Verbally warn people that you are about to shug. One of my favorite things to do is give a verbal warning that a hug is incoming. You might ask if it’s OK to give them a hug. Or, I sometimes will say, "I want to give you a hug." And then I watch their non-verbals. A lot of times it is very mutual but a few times I have given the verbal warning and then backed off as I saw they looked uncomfortable. I would then joke, "I want to give you a hug but I am not.” Instead I offer my hand and say something self-deprecating like, “I want to give you a hug but I am too intimidated—your talk was amazing!”
Consider the side hug. The side hug, like the loose forward hug, is a nice variation and a way to express professional chumminess without getting too close.

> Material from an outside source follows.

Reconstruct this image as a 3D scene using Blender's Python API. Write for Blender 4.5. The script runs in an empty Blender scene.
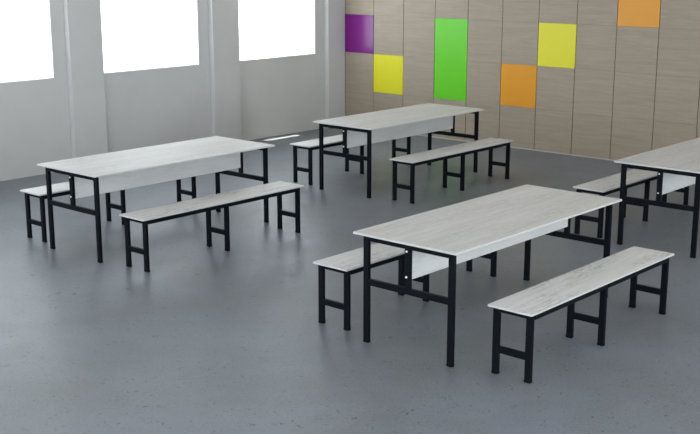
import bpy, bmesh, math
from mathutils import Vector, Matrix

C = bpy.context.scene.collection
S = bpy.context.scene

# ------------------------------------------------------------------ materials
def new_mat(name):
    m = bpy.data.materials.new(name); m.use_nodes = True
    nt = m.node_tree
    return m, nt, nt.nodes['Principled BSDF']

def plain(name, col, rough=.5, metal=0.0, spec=.5, coat=0):
    m, nt, b = new_mat(name)
    b.inputs['Base Color'].default_value = (*col, 1)
    b.inputs['Roughness'].default_value = rough
    b.inputs['Metallic'].default_value = metal
    b.inputs['Specular IOR Level'].default_value = spec
    b.inputs['Coat Weight'].default_value = coat
    return m

def ramp(nt, stops, interp='LINEAR'):
    r = nt.nodes.new('ShaderNodeValToRGB'); e = r.color_ramp.elements
    r.color_ramp.interpolation = interp
    while len(e) < len(stops): e.new(.5)
    for i, (p, c) in enumerate(stops):
        e[i].position = p; e[i].color = (*c, 1) if len(c) == 3 else c
    return r

def noise(nt, vec, scale, detail=4, rough=.55, dist=0):
    n = nt.nodes.new('ShaderNodeTexNoise')
    n.inputs['Scale'].default_value = scale; n.inputs['Detail'].default_value = detail
    n.inputs['Roughness'].default_value = rough; n.inputs['Distortion'].default_value = dist
    if vec: nt.links.new(vec, n.inputs['Vector'])
    return n

def mapping(nt, scale, out='Object', loc=(0, 0, 0), rot=(0, 0, 0)):
    t = nt.nodes.new('ShaderNodeTexCoord'); m = nt.nodes.new('ShaderNodeMapping')
    m.inputs['Scale'].default_value = scale; m.inputs['Location'].default_value = loc
    m.inputs['Rotation'].default_value = rot
    nt.links.new(t.outputs[out], m.inputs['Vector']); return m.outputs['Vector']

def mix(nt, a, b, fac, mode='MIX'):
    m = nt.nodes.new('ShaderNodeMix'); m.data_type = 'RGBA'; m.blend_type = mode
    if isinstance(fac, (int, float)): m.inputs[0].default_value = fac
    else: nt.links.new(fac, m.inputs[0])
    for s, v in ((6, a), (7, b)):
        if isinstance(v, tuple): m.inputs[s].default_value = (*v, 1)
        else: nt.links.new(v, m.inputs[s])
    return m.outputs[2]

def wood_laminate(name, light, mid, dark, streak, loc=(0, 0, 0), rough=.55):
    """pale limed wood laminate, grain along local x"""
    m, nt, b = new_mat(name)
    v = mapping(nt, (1.3, 14, 14), loc=loc)
    n1 = noise(nt, v, 1.6, 6, .6, .5)
    r1 = ramp(nt, [(.30, mid), (.62, light)])
    nt.links.new(n1.outputs['Fac'], r1.inputs['Fac'])
    v2 = mapping(nt, (9, 75, 75), loc=loc)
    n2 = noise(nt, v2, 1.5, 5, .68, 1.0)
    r2 = ramp(nt, [(.48, (0, 0, 0)), (.68, (1, 1, 1))])
    nt.links.new(n2.outputs['Fac'], r2.inputs['Fac'])
    n3 = noise(nt, mapping(nt, (.9, 5, 5), loc=loc), 1.4, 2, .5, .3)
    r3 = ramp(nt, [(.40, (0, 0, 0)), (.64, (streak, streak, streak))])
    nt.links.new(n3.outputs['Fac'], r3.inputs['Fac'])
    f = nt.nodes.new('ShaderNodeMath'); f.operation = 'MULTIPLY'
    nt.links.new(r2.outputs['Color'], f.inputs[0]); nt.links.new(r3.outputs['Color'], f.inputs[1])
    nt.links.new(mix(nt, r1.outputs['Color'], dark, f.outputs[0]), b.inputs['Base Color'])
    b.inputs['Roughness'].default_value = rough
    bp = nt.nodes.new('ShaderNodeBump'); bp.inputs['Strength'].default_value = .05; bp.inputs['Distance'].default_value = .002
    nt.links.new(n2.outputs['Fac'], bp.inputs['Height']); nt.links.new(bp.outputs['Normal'], b.inputs['Normal'])
    return m

M_top = wood_laminate('table_laminate', (.625, .615, .58), (.535, .522, .49), (.30, .285, .255), .7)
M_seat = wood_laminate('seat_laminate', (.68, .675, .645), (.57, .56, .53), (.15, .14, .125), 1.0, loc=(3, 1.7, 0))
M_edge = plain('pale_edge_band', (.57, .575, .56), .5)
M_apron = wood_laminate('panel_laminate', (.68, .70, .685), (.60, .62, .605), (.36, .37, .36), .5, loc=(1, 5, 2))
M_steel = plain('black_powder_coat', (.0022, .0042, .0068), .5, 0, .10)
M_cap = plain('black_rubber_cap', (.003, .003, .004), .6, 0, .1)
M_bolt = plain('zinc_bolt', (.85, .85, .85), .4)

def wall_paint():
    m, nt, b = new_mat('painted_wall')
    n = noise(nt, mapping(nt, (1, 1, 1)), 2.2, 5, .6)
    r = ramp(nt, [(.3, (.525, .525, .515)), (.7, (.56, .56, .55))])
    nt.links.new(n.outputs['Fac'], r.inputs['Fac']); nt.links.new(r.outputs['Color'], b.inputs['Base Color'])
    b.inputs['Roughness'].default_value = .75
    n2 = noise(nt, mapping(nt, (1, 1, 1)), 160, 3)
    bp = nt.nodes.new('ShaderNodeBump'); bp.inputs['Strength'].default_value = .08; bp.inputs['Distance'].default_value = .002
    nt.links.new(n2.outputs['Fac'], bp.inputs['Height']); nt.links.new(bp.outputs['Normal'], b.inputs['Normal'])
    return m
M_wall = wall_paint()
M_white = plain('white_paint', (.75, .76, .78), .7)

M_reveal = plain('white_reveal', (.86, .87, .90), .5)

def floor_mat():
    m, nt, b = new_mat('polished_concrete')
    v = mapping(nt, (1, 1, 1))
    n1 = noise(nt, v, .9, 5, .6, .3)
    r1 = ramp(nt, [(.36, (.160, .172, .178)), (.64, (.186, .205, .230))])
    nt.links.new(n1.outputs['Fac'], r1.inputs['Fac'])
    n2 = noise(nt, v, 5.5, 7, .68, .4)
    r2 = ramp(nt, [(.35, (.91, .92, .93)), (.70, (1.07, 1.065, 1.06))])
    nt.links.new(n2.outputs['Fac'], r2.inputs['Fac'])
    c = mix(nt, r1.outputs['Color'], r2.outputs['Color'], 1.0, 'MULTIPLY')
    # fine grit
    n3 = noise(nt, v, 60, 3, .6)
    r3 = ramp(nt, [(.3, (.88, .88, .88)), (.7, (1.10, 1.10, 1.10))])
    nt.links.new(n3.outputs['Fac'], r3.inputs['Fac'])
    c = mix(nt, c, r3.outputs['Color'], 1.0, 'MULTIPLY')
    # dark pits, masked so that they come in clusters
    n4 = noise(nt, v, 24, 4, .65, 1.5)
    r4 = ramp(nt, [(.62, (0, 0, 0)), (.70, (1, 1, 1))])
    nt.links.new(n4.outputs['Fac'], r4.inputs['Fac'])
    n5 = noise(nt, v, 2.1, 2, .5)
    r5 = ramp(nt, [(.34, (0, 0, 0)), (.48, (1, 1, 1))])
    nt.links.new(n5.outputs['Fac'], r5.inputs['Fac'])
    f = nt.nodes.new('ShaderNodeMath'); f.operation = 'MULTIPLY'
    nt.links.new(r4.outputs['Color'], f.inputs[0]); nt.links.new(r5.outputs['Color'], f.inputs[1])
    c = mix(nt, c, (.035, .03, .03), f.outputs[0])
    nt.links.new(c, b.inputs['Base Color'])
    rr = ramp(nt, [(.3, (.34, .34, .34)), (.75, (.46, .46, .46))])
    nt.links.new(n2.outputs['Fac'], rr.inputs['Fac']); nt.links.new(rr.outputs['Color'], b.inputs['Roughness'])
    b.inputs['Specular IOR Level'].default_value = .2
    bp = nt.nodes.new('ShaderNodeBump'); bp.inputs['Strength'].default_value = .12; bp.inputs['Distance'].default_value = .003
    nt.links.new(n3.outputs['Fac'], bp.inputs['Height']); nt.links.new(bp.outputs['Normal'], b.inputs['Normal'])
    return m
M_floor = floor_mat()

def panel_wood():
    """taupe oak boards, grain runs horizontally (world y)"""
    m, nt, b = new_mat('taupe_oak_panel')
    v = mapping(nt, (1, 1.0, 16))
    n1 = noise(nt, v, 1.7, 7, .62, .6)
    r1 = ramp(nt, [(.30, (.290, .238, .178)), (.70, (.355, .295, .225))])
    nt.links.new(n1.outputs['Fac'], r1.inputs['Fac'])
    n2 = noise(nt, mapping(nt, (1, 3, 90)), 1.5, 4, .6, .6)
    r2 = ramp(nt, [(.35, (.93, .93, .93)), (.65, (1.05, 1.05, 1.05))])
    nt.links.new(n2.outputs['Fac'], r2.inputs['Fac'])
    nt.links.new(mix(nt, r1.outputs['Color'], r2.outputs['Color'], 1.0, 'MULTIPLY'), b.inputs['Base Color'])
    b.inputs['Roughness'].default_value = .5
    return m
M_oak = panel_wood()
M_gap = plain('dark_joint', (.085, .068, .05), .8)
M_purple = plain('purple_gloss', (.17, .004, .18), .22)
M_yellow = plain('yellow_gloss', (.68, .65, .015), .35)
M_green = plain('green_gloss', (.12, .56, .012), .32)
M_orange = plain('orange_gloss', (.68, .29, .012), .3)

def glass_mat():
    m = bpy.data.materials.new('clear_glass'); m.use_nodes = True
    nt = m.node_tree; nt.nodes.clear()
    o = nt.nodes.new('ShaderNodeOutputMaterial'); t = nt.nodes.new('ShaderNodeBsdfTransparent')
    g = nt.nodes.new('ShaderNodeBsdfGlossy'); g.inputs['Roughness'].default_value = .02
    mx = nt.nodes.new('ShaderNodeMixShader')
    t.inputs['Color'].default_value = (.96, .98, .98, 1)
    mx.inputs[0].default_value = .03; nt.links.new(t.outputs[0], mx.inputs[1]); nt.links.new(g.outputs[0], mx.inputs[2])
    nt.links.new(mx.outputs[0], o.inputs['Surface']); return m
M_glass = glass_mat()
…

Make a mental note of who likes hugs. My doctor is a master of this skill. I am lucky enough to be under the care of a highly specialized and sought after physician who not only has a formidable IQ and research record but is kind as well. She figured out early on that I find it comforting to get a hug from my doctor. I doubt that she writes down in her notes, "Hug Ellen, she needs it." But even if she did, kudos to her for caring enough to bother.
When in doubt—go for the shake. The shake is safe. Go for the shug only after weighing your options.
Why shug when a shake is always safe? Well, I think even in professional settings we bring our whole selves to work, and a shug executed well can help us form connections that are deeper, build a positive culture and communicate human warmth and caring, or cura personalis as we like to say at LMU ("care of the whole person" for you Latin lovers).
How about you? Know any masters of shugs? Any rules to add? And, in the spirit of care of the whole person, I would like to ask that we keep our comments civil and kind and in the spirit of respectful disagreement. After all, on the other side of this screen, we are all humans with feelings and emotions who may or may not want a shug on occasion.